Ankara Anlaşmasına göre, geçiş döneminin tamamlanması ve gümrük birliğinin oluşturulması ile son döneme girilir. Gümrük Birilği kararı 6 Mart 1995’de yapılan 36. Ortaklık Konseyi toplantısında alınmıştır. Ancak 1/95 sayılı OKK, taraflar arasında imzalanan bir antlaşma değil, Ankara Anlaşması’nda üzerinde anlaşılan Gümrük Birliği’nin işleyişi ile ilgili hükümlerin belirtildiği bir belgedir (Uysal, 2001). Anlaşmada öngörüldüğü biçimde Türkiye-AB Gümrük Birliği 1 Ocak 1996 tarihinde oluşturulmuştur.

Anlaşmanın I. kısmı “malların serbest dolaşımı ve ticaret politikası” başlığını taşır ve gümrük vergileri ve eş etkili vergi ve resimlerin kaldırılması, miktar kısıtlamaları ve eş etkili önlemlerin kaldırılması, ticaret politikaları, ortak gümrük tarifesi ve tercihli tarife politikaları ile listesi Gümrük Birliği Kararı’na ek olarak verilen bazı işlenmiş tarım ürünleri ile ilgili hükümleri içerir (md.2–23). II. Kısım “tarım ürünleri”
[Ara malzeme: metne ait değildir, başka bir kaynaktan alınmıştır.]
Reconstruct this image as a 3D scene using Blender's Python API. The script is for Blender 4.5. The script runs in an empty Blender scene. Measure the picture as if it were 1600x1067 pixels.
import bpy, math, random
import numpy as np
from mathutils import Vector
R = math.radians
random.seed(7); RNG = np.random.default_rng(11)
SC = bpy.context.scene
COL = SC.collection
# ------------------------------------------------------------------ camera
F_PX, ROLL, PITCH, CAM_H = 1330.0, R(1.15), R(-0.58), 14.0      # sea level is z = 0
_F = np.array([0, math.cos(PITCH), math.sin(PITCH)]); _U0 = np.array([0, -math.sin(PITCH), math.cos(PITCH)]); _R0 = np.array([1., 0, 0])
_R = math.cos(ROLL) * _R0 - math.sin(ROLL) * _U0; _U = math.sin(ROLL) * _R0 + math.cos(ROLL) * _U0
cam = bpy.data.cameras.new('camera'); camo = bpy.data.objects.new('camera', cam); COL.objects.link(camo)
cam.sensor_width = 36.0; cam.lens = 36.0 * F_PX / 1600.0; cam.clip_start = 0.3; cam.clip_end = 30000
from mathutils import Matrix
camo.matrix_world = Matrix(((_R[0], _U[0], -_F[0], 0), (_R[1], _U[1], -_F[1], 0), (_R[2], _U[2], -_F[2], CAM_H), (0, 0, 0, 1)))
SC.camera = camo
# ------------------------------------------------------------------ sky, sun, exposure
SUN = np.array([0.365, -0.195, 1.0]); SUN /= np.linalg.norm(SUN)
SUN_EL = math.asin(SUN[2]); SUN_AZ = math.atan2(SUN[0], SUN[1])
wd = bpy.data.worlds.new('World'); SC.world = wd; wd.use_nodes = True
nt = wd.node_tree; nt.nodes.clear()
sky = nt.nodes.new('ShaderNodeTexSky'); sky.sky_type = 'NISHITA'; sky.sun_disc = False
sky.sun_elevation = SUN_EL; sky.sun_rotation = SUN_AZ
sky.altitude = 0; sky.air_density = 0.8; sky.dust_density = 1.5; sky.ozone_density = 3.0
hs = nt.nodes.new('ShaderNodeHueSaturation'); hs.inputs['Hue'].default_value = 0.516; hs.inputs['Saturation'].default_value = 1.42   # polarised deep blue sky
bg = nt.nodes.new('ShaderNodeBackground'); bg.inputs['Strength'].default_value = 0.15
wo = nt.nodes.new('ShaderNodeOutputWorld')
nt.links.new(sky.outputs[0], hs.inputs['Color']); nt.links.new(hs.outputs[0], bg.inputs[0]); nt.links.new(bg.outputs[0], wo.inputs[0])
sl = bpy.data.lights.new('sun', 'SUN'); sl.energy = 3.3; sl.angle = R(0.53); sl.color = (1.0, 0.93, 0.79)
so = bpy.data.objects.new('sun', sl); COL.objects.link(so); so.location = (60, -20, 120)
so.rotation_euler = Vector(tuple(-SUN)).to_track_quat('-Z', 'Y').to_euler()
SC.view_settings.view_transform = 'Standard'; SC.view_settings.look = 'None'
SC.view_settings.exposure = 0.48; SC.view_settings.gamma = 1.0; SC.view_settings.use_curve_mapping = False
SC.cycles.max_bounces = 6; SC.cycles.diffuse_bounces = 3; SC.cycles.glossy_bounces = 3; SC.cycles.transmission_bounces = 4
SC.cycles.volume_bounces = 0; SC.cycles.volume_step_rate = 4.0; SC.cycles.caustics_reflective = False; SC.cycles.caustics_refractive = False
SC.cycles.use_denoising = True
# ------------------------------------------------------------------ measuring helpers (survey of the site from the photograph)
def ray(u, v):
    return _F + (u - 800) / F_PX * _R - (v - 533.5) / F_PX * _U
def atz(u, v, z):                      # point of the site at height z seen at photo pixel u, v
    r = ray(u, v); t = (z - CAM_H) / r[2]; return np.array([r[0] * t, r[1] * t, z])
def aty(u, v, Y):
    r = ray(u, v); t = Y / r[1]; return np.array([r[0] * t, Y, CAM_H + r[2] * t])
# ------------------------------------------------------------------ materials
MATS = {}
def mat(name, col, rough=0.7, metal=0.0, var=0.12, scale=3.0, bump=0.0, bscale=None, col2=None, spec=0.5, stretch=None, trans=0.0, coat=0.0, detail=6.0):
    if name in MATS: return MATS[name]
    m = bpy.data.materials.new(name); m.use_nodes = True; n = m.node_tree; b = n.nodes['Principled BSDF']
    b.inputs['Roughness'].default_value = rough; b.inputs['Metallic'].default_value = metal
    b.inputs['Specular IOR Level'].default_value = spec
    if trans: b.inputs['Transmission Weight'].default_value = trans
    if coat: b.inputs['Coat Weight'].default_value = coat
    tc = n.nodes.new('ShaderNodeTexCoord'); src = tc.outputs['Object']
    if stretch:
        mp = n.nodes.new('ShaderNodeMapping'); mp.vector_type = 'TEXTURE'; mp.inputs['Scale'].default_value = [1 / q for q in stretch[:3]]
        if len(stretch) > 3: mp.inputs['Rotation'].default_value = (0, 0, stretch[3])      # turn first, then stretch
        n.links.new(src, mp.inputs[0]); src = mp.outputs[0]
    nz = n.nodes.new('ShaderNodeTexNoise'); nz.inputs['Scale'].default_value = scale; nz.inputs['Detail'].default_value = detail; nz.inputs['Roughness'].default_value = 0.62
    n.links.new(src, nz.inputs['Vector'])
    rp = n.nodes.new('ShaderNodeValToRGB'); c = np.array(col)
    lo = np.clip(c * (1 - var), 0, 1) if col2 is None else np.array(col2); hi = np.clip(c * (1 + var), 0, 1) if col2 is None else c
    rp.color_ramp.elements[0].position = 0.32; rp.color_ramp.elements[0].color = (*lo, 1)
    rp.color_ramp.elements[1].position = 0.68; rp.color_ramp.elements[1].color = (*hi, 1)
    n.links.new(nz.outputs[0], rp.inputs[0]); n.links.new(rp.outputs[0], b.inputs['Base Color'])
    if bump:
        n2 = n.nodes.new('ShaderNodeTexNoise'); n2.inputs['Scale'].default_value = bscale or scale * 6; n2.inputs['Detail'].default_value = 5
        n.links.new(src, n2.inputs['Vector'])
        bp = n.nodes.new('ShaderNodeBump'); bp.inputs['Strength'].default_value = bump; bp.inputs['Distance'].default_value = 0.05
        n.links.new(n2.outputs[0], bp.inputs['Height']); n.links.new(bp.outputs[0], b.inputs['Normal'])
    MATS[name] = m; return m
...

(md.24–27), III. Kısım ise “gümrük hükümleri” (md.28–30) başlığını taşımaktadır. IV: kısımda “yasaların yakınlaştırılması başlığı altında fikri, sınaî ve ticari mülkiyetin korunması, rekabet, ticari korunma araçları, dolaylı ve dolaysız vergiler, kamu alımları gibi yasaların ve mevzuatın Topluluk ile uyumlaştırılması gereken alanlar belirtilmiştir (md. 31–51).

Anlaşmada Türkiye’nin son dönem içinde “tam üyeliğe” geçebilmesi ile ilgili şu esaslar öngörülmüştür:

“…anlaşmanın işleyişi, topluluğu kuran antlaşmadan doğan yükümlülüklerin tümünün Türkiye’ce üstlenebileceği gözlendiğinde akit taraflar, Türkiye’nin topluluğa katılması olanağını incelerler…” (md.28)

1999 Helsinki Zirvesi’nde Türkiye’nin AB adaylığının açıklanmış ve üyelik için müzakerelere başlanmıştır. Bu tarihten sonra Gümrük Birliği kapsamında gerçekleştirilen çalışmalar üyelik hedefine yönelik olarak yapılmaya başlanmıştır. Yapılanmada Dünya Ticaret Örgütü’nün uluslar arası ticaret ilişkin kuralları temel alındığından, Türkiye’nin Dünya Ticaret Örgütü (DTÖ) yükümlülüklerini yerine getirmesi de sağlanmış olmaktadır.